The challenge goes beyond the question of identity and group association. We need to create institutions, whether they are cultural traditions or organizations, that provide people are ground who knowing who they are and how to live their lives with openness, purpose and personal strength.
Jacob T. Levy
Oct 18 2010 at 7:55am
“You might nudge their sexual tastes, but I doubt you could make them find celibacy arousing. ”
I think our sex urges are wildly more plastic than our group identity urges. That’s not necessarily to say that the Skinnerian programmer would be able to choose a particular outcome and make it happen; I suspect there are sworls of irreducible unpredictability and chaos down there in the primordial hormonal soup.

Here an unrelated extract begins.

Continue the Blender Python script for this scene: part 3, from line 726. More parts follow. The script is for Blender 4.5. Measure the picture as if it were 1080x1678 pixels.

On Rule 34 grounds, I just googled “celibacy porn” and “chastity porn,” and the second generated lots of hits that I’m not about to click on and open but that certainly seem to be about eroticizing not having any access to sexual release. And plenty of people have thought that sublimated sexual urges, an eroticization of celibacy, had a lot to do with some kinds of religious ecstasy.
We have no experience with Esperanto language-nationalists or with ethnic identities that include robots. But sex dolls exist, sexbots are on their way, and inorganic sex toys of many sorts exist. If we can reach the brazenly counter-evolutionary point of men finding blow-up dolls sexually desirable, why should any of our imagined kin-group variants be a surprise?
Evan
Oct 18 2010 at 1:43pm
agnostic, while you generally make good points, I don’t think it would be necessary for the threat to be another group of intelligent creatures in order to unite everyone. Some planet-scale natural disaster, like an asteroid or supernova, might have a similar effect.
I can also think of numerous instances where people have been inducted into a “We” even when they haven’t been immediately needed to combat an external threat. Most white Americans consider ethnic minorities to be “us,” when only decades ago they wouldn’t have. There wasn’t any external threat that made that happen. The formation of the E.U. is another good example,that seemed to occur because Europeans believed that unity gave a number of economic and political advantages, rather than protected from danger (whether that belief was right is up for debate).
I think that another way to unite large groups is for them to spend a large amount of time with peace and prosperity. When humans don’t feel they need to expend resources to survive they are willing to expend more on signaling. And one of the most effective ways to signal altruism and trustworthiness is to reach out to previously despised others, who you now feel secure enough to include.
Maybe the Pan-Arabs and Pan-Slavs would have succeeded if they’d had better economies and less war.
Steve Z
Oct 18 2010 at 6:40pm
Evan: Alternatively, maybe long periods of peace and prosperity make it meaningless to talk about group identity, since it is only put to the test during times of strife.
As to your first point, well, we’ve all read “Watchmen,” right?